We often find ourselves as Christians making the case that Jesus “is the reason for the season.”  And so He is.  But the world has grown so ignorant of who Christ is that we now must explain the reason for Jesus.  Our Lord did not come to institute Socialist economics or woke culture.  His mission is not to scold us into being nice, or to instruct us into being “good people.” 

His mission is to save us from our enemies: from sin, death, and the devil, and even when our enemy is ourselves.  Jesus is the Word, who was with God “in the beginning.”  But He was not only with God, He was God.  And through Him, through the Word of God, “all things were made.”  Jesus is the eternal God, the Creator, the very mind and language of God, to whom we owe our being and the existence of the universe. 

And of course, even unbelievers understand that the world is not as it should be.  They have all sorts of ideas how to fix it, and these ideas never work, but only make things worse.  We live in the darkness of sin and the crushing burden of our mortality.  But Jesus breaks into our darkness.  For “in Him was life, and the life was the light of men. The light shines in the darkness, and the darkness has not overcome it.”  Jesus illuminates us out of sin’s darkness, and He revivifies us, and gives us life in the midst of death. 

Jesus came to us in the darkness.  He came first to His own family and nation.  As John testifies: “the true light, which gives light to everyone, was coming into the world.  He was in the world, and the world was made through Him, yet the world did not know Him.  He came to His own, and His own people did not receive Him.”

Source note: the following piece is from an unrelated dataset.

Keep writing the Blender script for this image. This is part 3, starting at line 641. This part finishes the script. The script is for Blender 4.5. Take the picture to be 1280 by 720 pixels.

Of course, the rejection of Jesus resulted in His passion, His crucifixion, and His death.  For this is how Satan and the world deal with light: to try to extinguish it.  They deal with life by trying to kill it.  They deal with the truth by responding with lies and deception.  And, of course, our Lord used Satan’s own means to destroy him.  For our Lord’s death on the cross was not a defeat, but a victory.  It was the reason the “Word became flesh and dwelt among us.”  He was born and laid in the manger so that He would die on the cross.  For in that act of love, that moment of His death, He declared “It is finished!” – and Satan and His demons, sin, and death, were all destroyed by the Word that was with God and the Word that was God.

For John continues: “But to all who did receive Him, who believed in His name, He gave the right to become children of God, who were born, not of blood nor of the will of the flesh nor of the will of man, but of God.”

And this is the true message of Christmas.  It is the message of salvation, of rescue, of the defeat of all of the things that oppose us.  Jesus, “for us men and for our salvation… came down from heaven, and was incarnate by the Holy Spirit of the virgin Mary, and was made man.”

And was made man!  This is the joyful mystery, dear friends.  This is why we celebrate this great and wondrous day.  God became man, the Word became flesh, in order to dispel the darkness, and to restore life to our flesh that was dead in sin.  He came into our world in order to defeat death by dying, and to rise, so that we too shall rise.

This is why in the confession of the Creed, the clergy traditionally kneel at the words “And was made man.”  In fact, the custom is not only for the clergy, but for all Christians gathered together to drop to one knee out of reverence for this great and joyful mystery that “the Word became flesh and dwelt among us.” 

And He has not come bearing the Law.  Rather the Law comes to point us to Him.  For Jesus comes to bring us the Gospel of forgiveness, life, and salvation, as John confesses: “For the law was given through Moses; grace and truth came through Jesus Christ.”

May His grace and truth, this light in the present darkness, this life who has come to our world of death, may Jesus bring you comfort, joy, courage, and a true understanding of who He is, and who we are as Christians, dear friends.  No matter what happens in this life, our Lord has come “full of grace and truth” in order to deliver to us “grace upon grace.”  Jesus is the reason for the season, and salvation is the reason for the Word taking flesh and dwelling among us.  The light dispels the darkness.  The truth stamps out the lie.  Life overcomes death.  Merry Christmas, dear friends.  Merry Christmas.

Amen.

In the name of the Father and of the + Son and of the Holy Spirit.  Amen.